I spent a lot of time on Sunday reading the Psalms. And listening to the Ramones. Both are remarkably cathartic in times of emotional upheaval. (I wanna be sedated. Selah.)

Find wiser words elsewhere. Already more ink has been spilled than blood.

All I have for you is the knowledge that you matter to me. You do. Friend or commenter or lurker, I love you.

I may take a break from this blog for a couple of days. I don’t know. Please don’t worry about me if I do — it won’t mean I’m not capable of writing, only that I need to take care of myself in other ways.

Take care of yourselves too.

Robin Abrahams and the Spectacles of Immersion

January 4th, 2011

The last month of 2010 decided to gift me with two reminders that I am aging: my first white eyebrow hair, and the fact that I need reading glasses to — well, read. (Fortunately, I can see well enough to pluck my eyebrows unaided. Buh-bye, Whitey! Don’t come back, and don’t bring more of your friends!)

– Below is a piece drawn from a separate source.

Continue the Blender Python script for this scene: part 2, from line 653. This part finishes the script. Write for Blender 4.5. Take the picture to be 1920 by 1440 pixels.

I’ve had corrective lenses since I can remember — glasses since third grade or so, and contacts since high school.* So the concept wasn’t exactly unfamiliar to me. And you all know how I love accessories, so I was quick to snap up several sharp pairs of specs: the red rhinestone ones and the leopard frames with pink metal earpieces are my favorites.

But as much as I might enjoy officiously putting on my specs and twirling a freshly sharpened pencil in the air as I begin an editing job, or dramatically divesting myself of them before ordering at a restaurant — and I do — it’s using them for plain old reading at home that I enjoy most. It’s made reading magical again.

I mean, there the book is in front of me, and I can’t make sense of it, and then I put these glasses on, and just like that I am transported! Into 19th-century England, modern-day Westport (v. good, that one), an academy of magic, outer space, ancient Greece, anywhere! Seriously, there is something about putting on the glasses that feels like a ritualistic preparation, making me able to enter the World of the Book. I think I’m reading in an even more immersed fashion than I usually do. Swimming up from the depths of a book feels a little harder now.

What a funny Christmas gift, for someone who has no need of them. A disability that turns life magical again.

*The ConductMom, apparently, had no idea how bad my vision is. She tried on my real glasses, not my readers, when she was here on Thanksgiving and nearly fell over backwards. “My poor baby!” she cried. I sympathized with her and pointed out that while learning of a child’s handicap can indeed be devastating, the fact that in this case the child is over 40, happily married, and successful in two jobs ought to be some consolation.